From his Oxford time he was known as a writer of excellent verse. With the exception of the parodies entitled Green Bays (1893), his poetical work is contained in Poems and Ballads (1896). In 1895 he published an anthology from the 16th- and 17th-century English lyricists, The Golden Pomp, followed in 1900 by the Oxford Book of English Verse, 1250–1900.[16] Later editions of this extended the period of concern to 1918 and it remained the leading general anthology of English verse until Helen Gardner's New Oxford Book of English Verse appeared in 1972.[17]
In 1910 he published The Sleeping Beauty and other Fairy Tales from the Old French. He was the author of a number of popular novels with Cornish settings (collected edition as 'Tales and Romances', 30 vols. 1928–29).
He was appointed King Edward VII Professor of English Literature at the University of Cambridge in 1912, and retained the chair for the rest of his life. Simultaneously he was elected to a Fellowship of Jesus College, which he also held until his death. His inaugural lectures as the professor of English literature were published as the book On the Art of Writing. His rooms were on staircase C, First Court, and known as the 'Q-bicle'. He supervised the beginnings of the English Faculty there — an academic diplomat in a fractious community. He is sometimes regarded as the epitome of the school of English literary criticism later modified by his pupil F. R. Leavis.[18]
Alistair Cooke was a notable student of Quiller-Couch and Nick Clarke's semi-official biography of Cooke features Quiller-Couch prominently, noting that he was regarded by the Cambridge establishment as "rather eccentric" even by the university's standards.

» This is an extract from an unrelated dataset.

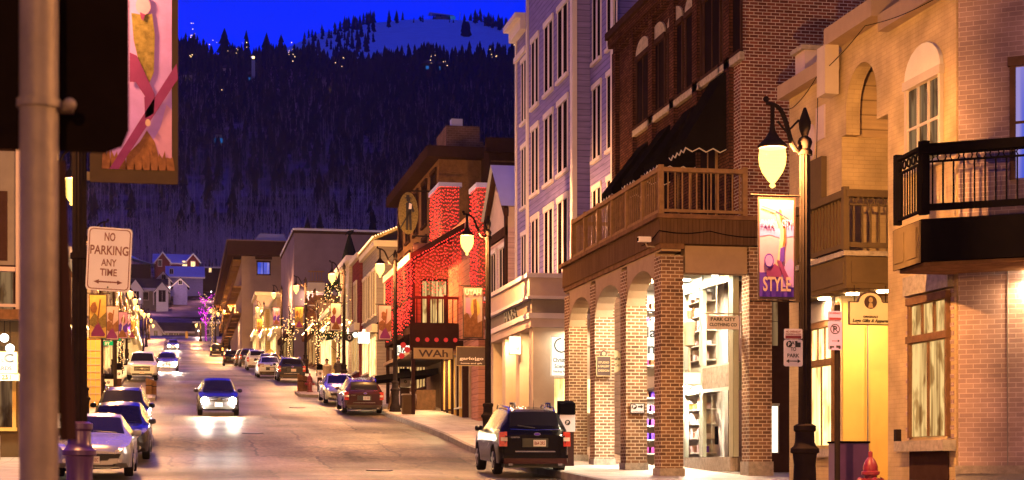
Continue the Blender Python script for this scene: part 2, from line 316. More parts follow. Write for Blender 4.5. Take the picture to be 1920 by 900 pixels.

Quiller-Couch was a noted literary critic, publishing editions of some of Shakespeare's plays (in the New Shakespeare, published by Cambridge University Press, with Dover Wilson) and several critical works, including Studies in Literature (1918) and On the Art of Reading (1920). He edited a companion to his verse anthology: The Oxford Book of English Prose, which was published in 1923. He left his autobiography, Memories and Opinions, unfinished; it was nevertheless published in 1945.
His Book of English Verse is often quoted by John Mortimer's fictional character Horace Rumpole.
Castle Dor, a re-telling of the Tristan and Iseult myth in modern circumstances, was left unfinished at Quiller-Couch's death and was completed many years later by Daphne du Maurier. As she wrote in the Sunday Telegraph in April 1962, she began the job with considerable trepidation, at the request of Quiller-Couch's daughter and "in memory of happy evenings long ago when 'Q' was host at Sunday supper".[19]
He features as a main character, played by Leo McKern, in the 1992 BBC television feature The Last Romantics.[20] The story focuses on his relationship with his protégé, F. R. Leavis, and the students.
His Cambridge inaugural lecture series, published as On the Art of Writing, is the source of the popular writers' adage "murder your darlings":[21]
A collected edition of Q's fiction appeared as Tales and Romances (30 volumes, 1928–29).